The problem, for me, is these two points represent the extremes on a continuum. It is necessary to start at “where people are” and bring them to “the pearl of great price.” But it is not always necessary, or even desirable, to demand payment in full, up front. Most of us are probably familiar with conversions where this was in fact required, and thus are equally familiar with the singularly high failure rate of such conversions. Vows of perpetual virtue are all well and good, but uniquely unsuited to effecting a change in our nature when taken as the first step, rather than the last.

People like Mike Hardy do good work, as far as I’m concerned, and I find my charity sorely tested by people who want to ostracize him. Mike’s mission, it seemed to me, was to meet people at the door, ask challenging questions (of both heterosexuals and homosexuals), and move them along the continuum. It is certainly true that Mike’s end point would be different from mine. It is equally true that Mike advocated a position in moral theology different from that traditionally held by most Christians at most points in history. But so what? His sins may be much more public than mine but they are hardly worse. And I am no less inclined than he to try to carve out for myself an exception sometimes.

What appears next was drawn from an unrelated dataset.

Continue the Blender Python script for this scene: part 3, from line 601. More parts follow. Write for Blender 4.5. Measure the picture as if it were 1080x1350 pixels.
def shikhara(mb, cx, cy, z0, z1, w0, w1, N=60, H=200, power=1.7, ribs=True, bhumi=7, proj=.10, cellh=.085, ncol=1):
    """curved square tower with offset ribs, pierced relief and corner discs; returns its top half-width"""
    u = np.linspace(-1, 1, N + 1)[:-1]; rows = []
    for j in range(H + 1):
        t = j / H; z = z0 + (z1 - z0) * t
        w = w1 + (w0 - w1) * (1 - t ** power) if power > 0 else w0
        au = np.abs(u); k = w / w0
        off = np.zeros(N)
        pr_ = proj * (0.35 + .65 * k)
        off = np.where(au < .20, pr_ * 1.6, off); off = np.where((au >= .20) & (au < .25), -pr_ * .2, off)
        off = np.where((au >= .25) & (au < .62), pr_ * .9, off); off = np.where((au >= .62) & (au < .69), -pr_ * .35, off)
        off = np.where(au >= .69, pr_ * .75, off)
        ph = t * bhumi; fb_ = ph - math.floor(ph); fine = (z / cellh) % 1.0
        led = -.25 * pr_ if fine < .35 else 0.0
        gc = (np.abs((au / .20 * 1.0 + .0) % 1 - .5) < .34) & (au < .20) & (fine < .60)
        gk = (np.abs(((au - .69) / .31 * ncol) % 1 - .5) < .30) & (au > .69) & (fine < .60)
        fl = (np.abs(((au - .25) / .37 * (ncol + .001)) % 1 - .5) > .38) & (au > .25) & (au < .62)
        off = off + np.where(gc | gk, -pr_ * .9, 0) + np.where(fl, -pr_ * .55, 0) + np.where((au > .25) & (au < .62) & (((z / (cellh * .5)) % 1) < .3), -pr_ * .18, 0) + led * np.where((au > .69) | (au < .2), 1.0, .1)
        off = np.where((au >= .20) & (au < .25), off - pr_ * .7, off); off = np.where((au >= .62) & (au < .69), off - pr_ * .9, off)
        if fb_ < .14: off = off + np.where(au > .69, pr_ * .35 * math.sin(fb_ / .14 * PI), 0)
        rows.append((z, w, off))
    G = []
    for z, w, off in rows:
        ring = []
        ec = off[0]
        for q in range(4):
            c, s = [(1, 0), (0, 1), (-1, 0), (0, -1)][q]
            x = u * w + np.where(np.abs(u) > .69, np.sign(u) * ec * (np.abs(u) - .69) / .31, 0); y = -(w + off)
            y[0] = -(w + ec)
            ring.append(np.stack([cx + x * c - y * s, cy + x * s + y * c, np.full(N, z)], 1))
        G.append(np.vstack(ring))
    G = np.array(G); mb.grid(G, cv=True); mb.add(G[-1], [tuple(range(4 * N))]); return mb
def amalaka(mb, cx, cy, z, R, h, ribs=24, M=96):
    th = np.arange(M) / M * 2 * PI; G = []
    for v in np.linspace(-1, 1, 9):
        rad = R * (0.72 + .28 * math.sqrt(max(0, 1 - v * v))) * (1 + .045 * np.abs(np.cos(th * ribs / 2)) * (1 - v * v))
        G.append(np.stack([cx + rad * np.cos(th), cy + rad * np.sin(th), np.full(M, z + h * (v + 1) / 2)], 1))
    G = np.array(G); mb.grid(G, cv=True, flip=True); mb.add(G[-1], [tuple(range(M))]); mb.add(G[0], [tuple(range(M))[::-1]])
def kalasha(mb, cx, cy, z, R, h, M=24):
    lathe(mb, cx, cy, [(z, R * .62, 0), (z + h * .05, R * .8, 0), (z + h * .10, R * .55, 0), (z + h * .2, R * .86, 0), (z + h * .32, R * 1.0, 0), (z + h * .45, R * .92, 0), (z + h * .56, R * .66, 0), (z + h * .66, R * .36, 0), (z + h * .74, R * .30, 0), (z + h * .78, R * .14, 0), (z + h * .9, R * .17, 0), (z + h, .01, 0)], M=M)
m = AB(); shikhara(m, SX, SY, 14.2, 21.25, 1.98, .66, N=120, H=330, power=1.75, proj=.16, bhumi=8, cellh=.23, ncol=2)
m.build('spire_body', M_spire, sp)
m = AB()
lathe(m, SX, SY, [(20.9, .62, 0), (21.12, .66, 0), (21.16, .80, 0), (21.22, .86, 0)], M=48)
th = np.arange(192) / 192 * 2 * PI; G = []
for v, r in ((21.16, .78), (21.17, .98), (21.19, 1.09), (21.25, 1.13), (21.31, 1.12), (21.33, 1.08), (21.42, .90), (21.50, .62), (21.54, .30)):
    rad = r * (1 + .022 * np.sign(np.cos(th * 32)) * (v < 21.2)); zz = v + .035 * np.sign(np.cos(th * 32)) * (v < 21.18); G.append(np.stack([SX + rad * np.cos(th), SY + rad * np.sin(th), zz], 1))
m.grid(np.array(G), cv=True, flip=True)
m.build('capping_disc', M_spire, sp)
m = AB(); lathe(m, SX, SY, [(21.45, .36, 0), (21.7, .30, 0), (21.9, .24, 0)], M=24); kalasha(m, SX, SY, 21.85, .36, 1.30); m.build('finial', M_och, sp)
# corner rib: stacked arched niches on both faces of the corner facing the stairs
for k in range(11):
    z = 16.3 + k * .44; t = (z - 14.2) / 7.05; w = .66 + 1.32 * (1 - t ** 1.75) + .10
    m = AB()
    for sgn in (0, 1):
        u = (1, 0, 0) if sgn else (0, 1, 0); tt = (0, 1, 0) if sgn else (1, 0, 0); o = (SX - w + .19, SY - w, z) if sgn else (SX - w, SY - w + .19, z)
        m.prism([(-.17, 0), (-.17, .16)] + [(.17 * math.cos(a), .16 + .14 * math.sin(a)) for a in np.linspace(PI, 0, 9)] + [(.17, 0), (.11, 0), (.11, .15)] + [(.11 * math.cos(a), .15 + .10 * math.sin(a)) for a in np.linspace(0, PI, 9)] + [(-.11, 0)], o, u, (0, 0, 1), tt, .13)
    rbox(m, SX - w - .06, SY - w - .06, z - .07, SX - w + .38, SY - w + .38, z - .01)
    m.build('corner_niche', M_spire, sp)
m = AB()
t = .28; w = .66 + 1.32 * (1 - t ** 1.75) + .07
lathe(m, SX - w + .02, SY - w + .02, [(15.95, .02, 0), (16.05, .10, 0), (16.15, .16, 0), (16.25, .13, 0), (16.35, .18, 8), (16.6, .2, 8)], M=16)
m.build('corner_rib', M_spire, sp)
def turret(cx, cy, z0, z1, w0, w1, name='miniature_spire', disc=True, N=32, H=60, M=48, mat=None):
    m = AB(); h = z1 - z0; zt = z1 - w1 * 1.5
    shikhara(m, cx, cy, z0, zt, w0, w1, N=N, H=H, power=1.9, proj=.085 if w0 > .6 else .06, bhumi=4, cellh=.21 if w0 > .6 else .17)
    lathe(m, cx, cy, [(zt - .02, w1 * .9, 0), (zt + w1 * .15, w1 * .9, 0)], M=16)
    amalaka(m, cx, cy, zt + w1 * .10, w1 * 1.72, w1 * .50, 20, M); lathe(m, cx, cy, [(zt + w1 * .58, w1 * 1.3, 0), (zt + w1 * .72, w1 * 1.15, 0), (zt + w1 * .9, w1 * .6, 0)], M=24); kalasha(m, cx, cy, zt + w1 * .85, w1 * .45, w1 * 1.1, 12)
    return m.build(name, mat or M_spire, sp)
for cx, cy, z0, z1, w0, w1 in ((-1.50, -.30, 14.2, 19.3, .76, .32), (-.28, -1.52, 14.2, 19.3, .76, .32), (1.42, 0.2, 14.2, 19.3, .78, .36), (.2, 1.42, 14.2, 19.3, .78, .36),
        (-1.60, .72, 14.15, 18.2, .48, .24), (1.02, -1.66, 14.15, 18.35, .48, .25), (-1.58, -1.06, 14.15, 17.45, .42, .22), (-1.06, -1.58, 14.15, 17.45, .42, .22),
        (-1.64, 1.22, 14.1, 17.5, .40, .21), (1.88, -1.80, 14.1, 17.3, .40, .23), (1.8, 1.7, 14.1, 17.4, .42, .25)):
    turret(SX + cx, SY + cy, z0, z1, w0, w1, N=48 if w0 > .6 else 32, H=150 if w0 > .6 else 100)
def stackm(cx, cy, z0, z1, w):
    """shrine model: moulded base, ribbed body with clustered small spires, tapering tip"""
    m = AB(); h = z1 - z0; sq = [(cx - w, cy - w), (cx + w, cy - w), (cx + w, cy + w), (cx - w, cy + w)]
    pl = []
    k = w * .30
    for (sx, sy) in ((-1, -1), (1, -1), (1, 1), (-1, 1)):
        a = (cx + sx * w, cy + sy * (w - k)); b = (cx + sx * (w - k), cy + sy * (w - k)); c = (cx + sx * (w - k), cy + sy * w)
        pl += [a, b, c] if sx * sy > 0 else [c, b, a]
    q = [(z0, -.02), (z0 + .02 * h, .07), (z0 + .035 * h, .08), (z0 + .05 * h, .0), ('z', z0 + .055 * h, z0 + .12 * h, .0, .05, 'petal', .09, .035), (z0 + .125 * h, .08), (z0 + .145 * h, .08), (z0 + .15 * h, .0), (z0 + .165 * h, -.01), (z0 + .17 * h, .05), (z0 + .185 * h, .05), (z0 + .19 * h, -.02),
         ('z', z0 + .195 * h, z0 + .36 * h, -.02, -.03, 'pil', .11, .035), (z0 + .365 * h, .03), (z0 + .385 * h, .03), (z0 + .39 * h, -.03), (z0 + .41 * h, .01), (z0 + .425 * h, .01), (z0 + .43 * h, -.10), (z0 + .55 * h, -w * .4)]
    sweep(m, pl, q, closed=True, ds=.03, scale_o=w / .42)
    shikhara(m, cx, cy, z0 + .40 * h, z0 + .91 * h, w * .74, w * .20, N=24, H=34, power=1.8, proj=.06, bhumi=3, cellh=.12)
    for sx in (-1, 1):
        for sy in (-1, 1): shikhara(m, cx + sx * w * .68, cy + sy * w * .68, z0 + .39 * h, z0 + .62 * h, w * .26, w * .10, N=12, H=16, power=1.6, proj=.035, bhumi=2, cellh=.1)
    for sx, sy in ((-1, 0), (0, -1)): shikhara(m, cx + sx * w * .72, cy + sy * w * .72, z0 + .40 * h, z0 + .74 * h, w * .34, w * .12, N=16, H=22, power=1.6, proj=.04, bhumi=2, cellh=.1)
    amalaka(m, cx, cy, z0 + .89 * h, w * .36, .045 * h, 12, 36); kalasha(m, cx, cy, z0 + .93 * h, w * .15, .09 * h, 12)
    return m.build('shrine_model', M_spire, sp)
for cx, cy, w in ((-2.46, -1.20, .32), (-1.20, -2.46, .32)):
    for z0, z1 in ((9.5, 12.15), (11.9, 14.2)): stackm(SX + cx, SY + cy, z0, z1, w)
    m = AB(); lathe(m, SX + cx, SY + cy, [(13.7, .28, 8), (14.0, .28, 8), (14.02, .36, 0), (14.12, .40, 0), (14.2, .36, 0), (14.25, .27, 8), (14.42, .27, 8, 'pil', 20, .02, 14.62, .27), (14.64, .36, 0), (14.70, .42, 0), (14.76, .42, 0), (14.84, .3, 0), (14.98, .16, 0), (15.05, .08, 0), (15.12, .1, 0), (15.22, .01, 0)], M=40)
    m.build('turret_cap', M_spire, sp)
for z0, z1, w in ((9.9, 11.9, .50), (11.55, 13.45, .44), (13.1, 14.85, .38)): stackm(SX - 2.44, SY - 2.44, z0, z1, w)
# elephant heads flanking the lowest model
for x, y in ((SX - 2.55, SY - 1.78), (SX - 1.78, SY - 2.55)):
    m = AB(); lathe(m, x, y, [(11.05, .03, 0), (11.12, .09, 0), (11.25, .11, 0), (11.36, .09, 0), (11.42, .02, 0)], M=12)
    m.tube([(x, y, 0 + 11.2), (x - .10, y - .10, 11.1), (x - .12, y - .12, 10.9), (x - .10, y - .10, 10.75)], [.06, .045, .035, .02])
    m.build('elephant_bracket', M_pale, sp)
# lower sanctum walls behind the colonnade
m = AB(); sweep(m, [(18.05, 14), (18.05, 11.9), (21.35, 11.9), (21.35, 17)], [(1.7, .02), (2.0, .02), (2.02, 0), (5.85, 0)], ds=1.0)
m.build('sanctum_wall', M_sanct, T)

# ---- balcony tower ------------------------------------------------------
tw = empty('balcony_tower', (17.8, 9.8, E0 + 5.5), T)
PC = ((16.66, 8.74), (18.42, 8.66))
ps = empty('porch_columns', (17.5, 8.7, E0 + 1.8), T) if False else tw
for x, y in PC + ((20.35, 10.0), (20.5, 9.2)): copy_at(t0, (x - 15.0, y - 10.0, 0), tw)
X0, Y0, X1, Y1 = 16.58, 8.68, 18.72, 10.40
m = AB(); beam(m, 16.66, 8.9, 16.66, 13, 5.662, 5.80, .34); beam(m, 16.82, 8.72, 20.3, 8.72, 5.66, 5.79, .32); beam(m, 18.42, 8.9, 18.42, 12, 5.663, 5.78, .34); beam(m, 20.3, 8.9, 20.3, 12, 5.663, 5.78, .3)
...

Mark Shea (I think) commented a couple months ago that he is no supporter of the “I will hold this absolute minimum/maximum set of beliefs” school of Christianity. In one sense, I agree—when those beliefs permanently fix themselves, calcifying as soon as formulated. But in another sense, I think people who set limits around their beliefs, if they are honest, are ripe for further conversion.

This is where the two endpoints connect. “I will believe this much and no more,” must inevitably lead to another step, and another, if a person is nurtured and cherished and treated with caritas. But treat that person with smug self-righteousness and instead of encouraging the person to open himself further to the Holy Spirit, you set the pearl out of reach. The pearl grows within each of us; in a sense we are the oysters, and it is the tiny irritant of a grain of sand that causes the pearl to grow, layer upon layer. It does not spring from us fully formed, and a great shock is far more likely to kill us than set the growth process in motion.